Bisnis.com, JAKARTA — Institute for Development of Economics and Finance alias Indef memproyeksikan penurunan daya beli masyarakat akibat Amerika Serikat mengenakan tarif impor 19% ke produk asal Indonesia.
Kepala Pusat Makroekonomi dan Keuangan Indef M. Rizal Taufikurahman tidak menampik bahwa tarif 19% baru itu lebih rendah dari ancaman sebelumnya yang sebesar 32%. Kendati demikian, dia mengingatkan bahwa Indonesia justru membebaskan tarif impor (0%) ke hampir semua barang asal AS.
Oleh sebab itu, Rizal meyakini kesepakatan perdagangan RI-AS terbaru itu tetap dampaknya secara negatif ke perekonomian Indonesia. Misalnya berdasarkan perhitungan dengan pendekatan model Global Trade Analysis Project (GTAP), didapati daya beli rumah tangga menjadi turun sebesar 0,091%.
"Penurunan ini mencerminkan apa? Melemahnya pendapatan dan naiknya harga konsumsi, yang menekan konsumsi riil," jelas Rizal dalam diskusi publik Indef secara daring, Senin (21/7/2025).
Dia melihat kebijakan tarif saat ini secara langsung merugikan kesejahteraan rumah tangga Indonesia sehingga perlu direspons dengan kebijakan kompensasi yang tetap sasaran.

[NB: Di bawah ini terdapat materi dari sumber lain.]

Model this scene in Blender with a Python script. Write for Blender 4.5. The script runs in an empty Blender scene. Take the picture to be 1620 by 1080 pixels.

Selain daya beli masyarakat, Rizal menghitung indikator makroekonomi lainnya juga berdampak negatif akibat kesepakatan dagang terbaru itu seperti penurunan penyerapan tenaga kerja (-0,064%), investasi (-0,061%), kapasitas fiskal (-0,122%), nilai ekspor (-0,197%), nilai impor (-0,251%), dan pertumbuhan ekonomi (-0,11%).
Baca Juga
"Indonesia sangat rentan terhadap kebijakan unilateral mitra dagangnya dan memerlukan strategi kompensasi jangka pendek dan reformasi struktural jangka panjang," ujar Rizal.
Oleh sebab itu, dia mendorong pemerintah menyiapkan lima kebijakan fiskal jangka pendek. Pertama, insentif fiskal sektor yang berorientasi ekspor seperti tax allowance (pengurangan pajak) untuk industri padat karya dan manufaktur yang terdampak.
Kedua, pemberian bantuan sosial terarah untuk menjaga daya beli masyarakat seperti perluasan bantuan tunai bersyarat untuk rumah tangga berpendapatan rendah di kawasan industri ekspor. Ketiga, kompensasi fiskal daerah industri ekspor seperti alokasi dana insentif fiskal untuk daerah sentra ekspor (Batam, Karawang, Pasuruan) agar tetap beroperasi.
Keempat, penguatan kurs dan stabilitas harga impor strategis seperti subsidi terbatas bagi bahan pangan impor. Kelima, reprofiling atau penyesuaian kembali investasi infrastruktur untuk pekerjaan padat karya dengan mengalihkan proyek infrastruktur strategis ke proyek padat karya lokal untuk menyerap tenaga kerja secara langsung
Sementara untuk kebijakan jangka panjang, Rizal juga menyarankan lima langkah. Pertama, diversifikasi pasar ekspor dengan percepatan perjanjian perdagangan baru dengan India, Timur Tengah, dan Afrika, BRICS, dan lainnya.
Kedua, pengiliran atau hilirisasi dan peningkatan nilai tambah ekspor dengan fasilitasi industri manufaktur berbasis teknologi menengah dan tinggi serta industri pengolahan CPO, nikel, dan tekstil.
Ketiga, reformasi insentif investasi dengan revisi regulasi OSS-RBA agar lebih pro-pelaku usaha global, penguatan KEK dan kawasan industri berbasis ekspor.
Keempat, transformasi struktur tenaga kerja dengan upskilling dan reskilling pekerja sektor terdampak melalui pelatihan vokasi digital dan manufaktur berkelanjutan
Kelima, penguatan ketahanan fiskal dengan reformasi penerimaan non-pajak dan diversifikasi pembiayaan fiskal jangka panjang seperti Green Bond, Islamic Sukuk, dan sejenisnya.